Abstract

This article was published in the Völkischer Beobachter, the party newspaper of the NSDAP, on November 6, 1932, the day on which Reichstag elections were held in Germany for the second time that year. The last elections had only been held in July of the same year, but in September Reich Chancellor Franz von Papen found himself in open conflict with the two strongest parties in parliament, the KPD and the NSDAP. Like his predecessor, Heinrich Brüning, Papen, who also belonged to the Catholic Center Party, was unable to win a parliamentary majority for his policies and instead governed with Hindenburg’s support through emergency decrees. In September 1932, the KPD tabled a motion of no confidence, which the NSDAP supported. Papen then asked Reich President Hindenburg to dissolve the Reichstag once again and call new elections in the hope of weakening the NSDAP. Although the NSDAP lost seats after the November elections, it remained the strongest party in parliament. The unnamed author of this article quotes an essay from the Italian daily newspaper La Stampa, in which Papen’s strategy had supposedly been called out and criticized. La Stampa had been controlled by Mussolini’s fascist regime since 1925. The article’s blunt headline suggests that it was primarily the Jews in Germany who would continue to support Papen’s government out of fear of the National Socialists.

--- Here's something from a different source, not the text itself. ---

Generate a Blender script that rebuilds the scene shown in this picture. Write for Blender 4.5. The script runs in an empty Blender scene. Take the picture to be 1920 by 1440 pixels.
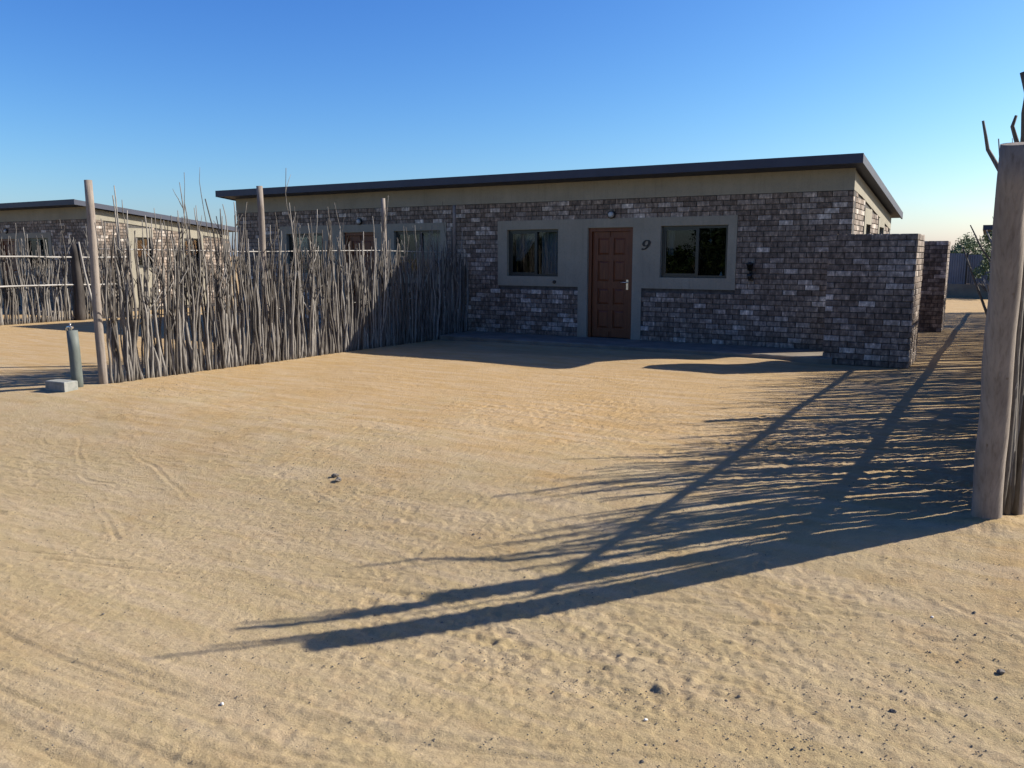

“The Jews Vote for Papen!” (November 6, 1932)

Source

Sunday/Monday, November 6/7, 1932

The Jews Vote for Papen!

A revealing essay in the Roman “Stampa”

(Wire report from our Roman representative.)

Rome, November 4.

Piacca launches a sharp attack against the Papen cabinet in today’s “Stampa,”

stating that, with its state policy, it had put a kind of fox nose on Hindenburg’s clever face. The danger, he says, is to replace cleverness with mere cunning.

It was hoped that the National Socialist movement would be so weakened that a majority with the Center would no longer be possible as before, and that the National Socialists would be prepared to come to an agreement with the Center and the German Nationals under the glory of the government. Papen’s maneuver consisted in taking away the Center’s key position in the distribution of parliamentary power and handing it over to the small German National group for the government’s disposal.

The government is constantly jabbing the National Socialist Party with needles in order to prove to all good and fearful citizens that the goals of the National Socialists can be achieved without their help by the present government.

The government indulges in the hope that National Socialism will lose a lot of votes.

The votes that the party could lose, says Piacca, would be those that are in any case uncertain elements in all elections, which can only be an advantage for a party to lose. The government will win over those votes that have the great hope that absolute economic freedom, to which the state will be subject, will prevail in the sense of an über-industrialism. After all, v. Papen wants nothing else. But if we are not mistaken, says Piacca, von Papen’s holy empire has already perished once.

The great mass of Jews in Germany, who are very fearful and extremely mobile at the moment, will stand by him completely. Any obstacle against the National Socialists is fine with them in order to alleviate their fear.

Papen believes he can reintegrate the German people into the state. But for him there is only one way: to place the masses and the state under the yoke of the economy, which he wants to reintroduce in its absolute freedom. This and nothing else is the doctrine of the von Papen cabinet.

With much irony, Piacca criticizes the idea of a syndicalist cabinet under von Papen as the last resort of the cabinet, and its isolation. “He stands there like a Siegfried and wants to destroy not only the social dragon of the National Socialists’ social program, but also every other kind of socialism, in order to allow the parades of the masses of Hitler’s Third Reich to march in through his syndicalist triumphal arches.”

Source of original German text: „Die Juden wählen Papen!,“ Völkischer Beobachter, November 6, 1932.